[GIVEN DATA]:
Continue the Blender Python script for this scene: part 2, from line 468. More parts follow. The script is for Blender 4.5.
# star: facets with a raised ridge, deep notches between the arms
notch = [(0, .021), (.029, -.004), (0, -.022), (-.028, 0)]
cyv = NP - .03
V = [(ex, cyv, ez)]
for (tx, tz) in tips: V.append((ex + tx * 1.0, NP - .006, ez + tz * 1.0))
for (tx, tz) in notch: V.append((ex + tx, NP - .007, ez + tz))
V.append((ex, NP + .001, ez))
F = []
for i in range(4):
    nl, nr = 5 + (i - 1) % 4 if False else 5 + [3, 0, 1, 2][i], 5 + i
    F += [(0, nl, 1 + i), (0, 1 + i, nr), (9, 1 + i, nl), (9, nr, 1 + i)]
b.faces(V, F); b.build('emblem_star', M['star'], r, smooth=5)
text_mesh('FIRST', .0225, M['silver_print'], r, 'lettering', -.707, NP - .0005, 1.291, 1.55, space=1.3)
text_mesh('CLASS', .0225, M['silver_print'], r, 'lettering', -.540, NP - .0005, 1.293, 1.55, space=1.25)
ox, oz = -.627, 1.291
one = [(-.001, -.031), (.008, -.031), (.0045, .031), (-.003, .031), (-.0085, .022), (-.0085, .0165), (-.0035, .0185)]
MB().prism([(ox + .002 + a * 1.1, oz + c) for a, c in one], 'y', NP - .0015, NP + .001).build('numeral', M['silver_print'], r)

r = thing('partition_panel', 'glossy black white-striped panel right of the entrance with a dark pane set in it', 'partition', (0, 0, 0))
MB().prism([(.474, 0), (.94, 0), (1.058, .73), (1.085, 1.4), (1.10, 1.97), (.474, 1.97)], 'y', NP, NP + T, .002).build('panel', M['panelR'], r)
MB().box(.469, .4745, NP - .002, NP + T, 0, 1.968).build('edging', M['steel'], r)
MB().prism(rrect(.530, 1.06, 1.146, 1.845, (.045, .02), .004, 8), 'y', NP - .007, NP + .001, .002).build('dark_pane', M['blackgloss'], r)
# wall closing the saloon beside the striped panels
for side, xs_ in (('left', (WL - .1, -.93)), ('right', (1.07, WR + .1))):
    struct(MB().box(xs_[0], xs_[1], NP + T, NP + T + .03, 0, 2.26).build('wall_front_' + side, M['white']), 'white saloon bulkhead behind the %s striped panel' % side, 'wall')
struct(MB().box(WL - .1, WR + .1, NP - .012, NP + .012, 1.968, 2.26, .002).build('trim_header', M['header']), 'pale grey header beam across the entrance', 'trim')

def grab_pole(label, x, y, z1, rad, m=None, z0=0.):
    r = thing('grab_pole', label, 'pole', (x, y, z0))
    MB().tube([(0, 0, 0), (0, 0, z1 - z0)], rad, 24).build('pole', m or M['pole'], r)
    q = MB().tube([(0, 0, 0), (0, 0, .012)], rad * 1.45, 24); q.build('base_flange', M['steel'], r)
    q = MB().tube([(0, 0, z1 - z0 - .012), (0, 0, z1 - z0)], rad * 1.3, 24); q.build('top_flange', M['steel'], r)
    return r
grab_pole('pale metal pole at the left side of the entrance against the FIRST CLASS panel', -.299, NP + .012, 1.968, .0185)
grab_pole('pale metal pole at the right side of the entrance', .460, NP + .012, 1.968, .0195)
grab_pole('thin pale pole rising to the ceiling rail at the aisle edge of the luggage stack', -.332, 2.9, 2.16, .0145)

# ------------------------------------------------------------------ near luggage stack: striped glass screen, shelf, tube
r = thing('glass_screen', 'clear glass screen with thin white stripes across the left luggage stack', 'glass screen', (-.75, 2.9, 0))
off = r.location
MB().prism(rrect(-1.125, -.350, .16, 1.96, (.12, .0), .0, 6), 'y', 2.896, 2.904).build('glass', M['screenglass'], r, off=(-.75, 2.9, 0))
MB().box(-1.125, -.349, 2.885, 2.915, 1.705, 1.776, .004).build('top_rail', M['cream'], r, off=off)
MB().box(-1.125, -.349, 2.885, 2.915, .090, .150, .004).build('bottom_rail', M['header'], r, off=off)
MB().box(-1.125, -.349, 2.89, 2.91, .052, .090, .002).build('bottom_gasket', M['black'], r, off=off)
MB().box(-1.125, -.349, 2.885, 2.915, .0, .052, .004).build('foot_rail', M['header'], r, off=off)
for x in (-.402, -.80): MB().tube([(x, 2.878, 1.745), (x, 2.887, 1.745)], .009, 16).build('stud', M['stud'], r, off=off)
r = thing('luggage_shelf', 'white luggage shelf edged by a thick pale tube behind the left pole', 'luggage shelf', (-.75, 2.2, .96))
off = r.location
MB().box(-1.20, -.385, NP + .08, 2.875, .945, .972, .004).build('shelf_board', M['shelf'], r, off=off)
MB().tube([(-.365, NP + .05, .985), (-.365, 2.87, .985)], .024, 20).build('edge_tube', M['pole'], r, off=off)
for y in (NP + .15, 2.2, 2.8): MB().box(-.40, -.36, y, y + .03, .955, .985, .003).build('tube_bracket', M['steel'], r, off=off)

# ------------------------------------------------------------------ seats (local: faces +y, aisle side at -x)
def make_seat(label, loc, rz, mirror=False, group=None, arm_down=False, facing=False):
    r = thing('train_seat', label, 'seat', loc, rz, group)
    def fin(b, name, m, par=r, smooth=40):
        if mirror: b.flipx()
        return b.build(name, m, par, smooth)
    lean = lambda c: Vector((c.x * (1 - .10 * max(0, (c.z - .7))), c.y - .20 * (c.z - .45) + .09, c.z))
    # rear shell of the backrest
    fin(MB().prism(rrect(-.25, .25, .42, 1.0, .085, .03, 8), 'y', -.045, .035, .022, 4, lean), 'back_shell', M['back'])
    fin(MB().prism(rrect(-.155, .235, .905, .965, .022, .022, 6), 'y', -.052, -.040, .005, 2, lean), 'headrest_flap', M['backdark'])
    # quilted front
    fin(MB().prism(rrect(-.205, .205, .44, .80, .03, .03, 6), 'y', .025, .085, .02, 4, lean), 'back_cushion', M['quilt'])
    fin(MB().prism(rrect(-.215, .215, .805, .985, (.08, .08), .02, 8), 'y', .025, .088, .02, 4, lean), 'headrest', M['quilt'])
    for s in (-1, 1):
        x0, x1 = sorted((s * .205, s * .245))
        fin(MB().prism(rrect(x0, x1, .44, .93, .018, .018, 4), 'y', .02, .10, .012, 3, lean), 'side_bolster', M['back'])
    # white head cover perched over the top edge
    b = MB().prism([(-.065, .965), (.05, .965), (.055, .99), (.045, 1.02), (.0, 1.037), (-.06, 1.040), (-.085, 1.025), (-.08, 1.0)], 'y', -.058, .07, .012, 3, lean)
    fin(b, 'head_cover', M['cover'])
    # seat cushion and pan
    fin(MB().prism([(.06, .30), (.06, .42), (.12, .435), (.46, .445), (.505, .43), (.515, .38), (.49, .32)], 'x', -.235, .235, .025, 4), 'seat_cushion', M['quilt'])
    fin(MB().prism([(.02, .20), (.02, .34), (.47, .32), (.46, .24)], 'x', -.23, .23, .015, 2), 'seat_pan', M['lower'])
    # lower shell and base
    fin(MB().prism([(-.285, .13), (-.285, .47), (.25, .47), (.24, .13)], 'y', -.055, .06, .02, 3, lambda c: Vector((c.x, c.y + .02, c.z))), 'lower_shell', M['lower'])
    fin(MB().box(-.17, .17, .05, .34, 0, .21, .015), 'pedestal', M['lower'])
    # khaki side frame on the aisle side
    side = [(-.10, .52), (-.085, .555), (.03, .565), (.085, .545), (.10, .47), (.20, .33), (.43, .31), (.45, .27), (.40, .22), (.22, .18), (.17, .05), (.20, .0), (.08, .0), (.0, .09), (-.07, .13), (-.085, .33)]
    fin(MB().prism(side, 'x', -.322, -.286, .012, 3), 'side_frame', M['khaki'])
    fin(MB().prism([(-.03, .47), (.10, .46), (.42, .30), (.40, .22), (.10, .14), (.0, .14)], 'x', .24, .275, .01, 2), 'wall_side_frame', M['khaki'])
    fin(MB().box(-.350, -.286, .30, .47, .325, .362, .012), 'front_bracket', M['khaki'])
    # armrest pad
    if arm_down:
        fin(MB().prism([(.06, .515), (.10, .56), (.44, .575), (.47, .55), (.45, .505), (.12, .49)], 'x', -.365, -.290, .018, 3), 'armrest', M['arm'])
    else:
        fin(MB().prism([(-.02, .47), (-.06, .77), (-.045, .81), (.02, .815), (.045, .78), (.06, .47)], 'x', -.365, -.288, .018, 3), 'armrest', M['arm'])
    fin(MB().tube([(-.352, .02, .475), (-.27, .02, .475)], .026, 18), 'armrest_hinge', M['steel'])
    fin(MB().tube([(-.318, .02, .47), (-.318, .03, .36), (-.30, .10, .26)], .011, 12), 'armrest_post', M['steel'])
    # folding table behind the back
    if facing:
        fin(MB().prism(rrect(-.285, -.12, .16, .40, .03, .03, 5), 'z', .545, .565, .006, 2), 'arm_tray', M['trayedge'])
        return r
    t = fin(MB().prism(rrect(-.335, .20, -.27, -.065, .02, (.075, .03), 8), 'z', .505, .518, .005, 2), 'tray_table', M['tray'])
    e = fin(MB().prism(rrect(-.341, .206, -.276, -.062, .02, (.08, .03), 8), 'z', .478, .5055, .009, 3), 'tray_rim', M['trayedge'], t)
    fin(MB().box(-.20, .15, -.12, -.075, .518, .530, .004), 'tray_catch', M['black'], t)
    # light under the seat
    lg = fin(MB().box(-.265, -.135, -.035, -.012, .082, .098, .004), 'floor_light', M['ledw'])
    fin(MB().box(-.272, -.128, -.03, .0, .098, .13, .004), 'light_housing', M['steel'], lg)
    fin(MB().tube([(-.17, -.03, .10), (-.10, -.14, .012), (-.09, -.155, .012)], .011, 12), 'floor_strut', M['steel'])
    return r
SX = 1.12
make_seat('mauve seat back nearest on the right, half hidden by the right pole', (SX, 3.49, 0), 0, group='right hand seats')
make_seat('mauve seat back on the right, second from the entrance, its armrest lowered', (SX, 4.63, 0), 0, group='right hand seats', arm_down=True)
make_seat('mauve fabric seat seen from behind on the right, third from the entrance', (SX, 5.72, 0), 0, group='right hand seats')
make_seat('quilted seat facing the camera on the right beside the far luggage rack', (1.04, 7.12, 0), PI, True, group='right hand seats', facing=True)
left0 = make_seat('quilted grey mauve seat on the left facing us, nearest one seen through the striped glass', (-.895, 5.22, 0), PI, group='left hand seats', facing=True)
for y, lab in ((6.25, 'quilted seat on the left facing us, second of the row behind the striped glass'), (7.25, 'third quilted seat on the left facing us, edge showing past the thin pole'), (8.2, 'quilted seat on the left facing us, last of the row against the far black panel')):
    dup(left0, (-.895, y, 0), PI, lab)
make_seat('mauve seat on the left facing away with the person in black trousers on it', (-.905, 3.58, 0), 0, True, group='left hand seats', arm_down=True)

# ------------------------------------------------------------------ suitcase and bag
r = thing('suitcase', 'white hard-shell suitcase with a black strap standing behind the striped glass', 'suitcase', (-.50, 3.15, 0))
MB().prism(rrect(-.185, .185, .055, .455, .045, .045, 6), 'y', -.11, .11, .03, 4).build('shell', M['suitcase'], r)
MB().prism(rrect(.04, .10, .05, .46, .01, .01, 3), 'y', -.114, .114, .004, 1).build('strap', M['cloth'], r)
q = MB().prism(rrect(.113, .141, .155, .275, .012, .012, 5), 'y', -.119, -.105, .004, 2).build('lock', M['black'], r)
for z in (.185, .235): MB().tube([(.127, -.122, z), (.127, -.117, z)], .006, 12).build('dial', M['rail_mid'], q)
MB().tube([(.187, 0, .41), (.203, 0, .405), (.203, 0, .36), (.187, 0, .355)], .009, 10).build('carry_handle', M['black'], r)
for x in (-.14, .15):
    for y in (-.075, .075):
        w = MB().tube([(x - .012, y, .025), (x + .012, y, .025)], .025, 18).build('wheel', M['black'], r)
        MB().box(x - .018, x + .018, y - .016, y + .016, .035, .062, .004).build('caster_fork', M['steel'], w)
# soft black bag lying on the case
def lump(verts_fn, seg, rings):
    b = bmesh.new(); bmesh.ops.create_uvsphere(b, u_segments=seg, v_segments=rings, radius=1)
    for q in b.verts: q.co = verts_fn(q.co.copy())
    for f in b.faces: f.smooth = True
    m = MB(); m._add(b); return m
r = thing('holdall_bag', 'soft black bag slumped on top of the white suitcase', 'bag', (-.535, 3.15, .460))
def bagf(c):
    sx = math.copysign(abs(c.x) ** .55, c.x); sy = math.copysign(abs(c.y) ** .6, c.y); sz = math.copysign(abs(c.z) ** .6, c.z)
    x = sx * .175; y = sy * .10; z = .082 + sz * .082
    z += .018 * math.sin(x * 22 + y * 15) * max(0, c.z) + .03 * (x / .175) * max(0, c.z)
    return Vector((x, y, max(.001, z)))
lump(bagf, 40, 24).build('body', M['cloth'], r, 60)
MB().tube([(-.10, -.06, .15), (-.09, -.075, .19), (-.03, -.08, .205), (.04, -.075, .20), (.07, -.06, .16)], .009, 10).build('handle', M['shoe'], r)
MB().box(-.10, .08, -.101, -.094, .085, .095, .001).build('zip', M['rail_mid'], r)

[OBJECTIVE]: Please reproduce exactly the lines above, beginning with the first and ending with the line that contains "MB().prism([(ox + .002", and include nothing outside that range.

[OUTPUT OF THE EXERCISE]:
Continue the Blender Python script for this scene: part 2, from line 468. More parts follow. The script is for Blender 4.5.
# star: facets with a raised ridge, deep notches between the arms
notch = [(0, .021), (.029, -.004), (0, -.022), (-.028, 0)]
cyv = NP - .03
V = [(ex, cyv, ez)]
for (tx, tz) in tips: V.append((ex + tx * 1.0, NP - .006, ez + tz * 1.0))
for (tx, tz) in notch: V.append((ex + tx, NP - .007, ez + tz))
V.append((ex, NP + .001, ez))
F = []
for i in range(4):
    nl, nr = 5 + (i - 1) % 4 if False else 5 + [3, 0, 1, 2][i], 5 + i
    F += [(0, nl, 1 + i), (0, 1 + i, nr), (9, 1 + i, nl), (9, nr, 1 + i)]
b.faces(V, F); b.build('emblem_star', M['star'], r, smooth=5)
text_mesh('FIRST', .0225, M['silver_print'], r, 'lettering', -.707, NP - .0005, 1.291, 1.55, space=1.3)
text_mesh('CLASS', .0225, M['silver_print'], r, 'lettering', -.540, NP - .0005, 1.293, 1.55, space=1.25)
ox, oz = -.627, 1.291
one = [(-.001, -.031), (.008, -.031), (.0045, .031), (-.003, .031), (-.0085, .022), (-.0085, .0165), (-.0035, .0185)]
MB().prism([(ox + .002 + a * 1.1, oz + c) for a, c in one], 'y', NP - .0015, NP + .001).build('numeral', M['silver_print'], r)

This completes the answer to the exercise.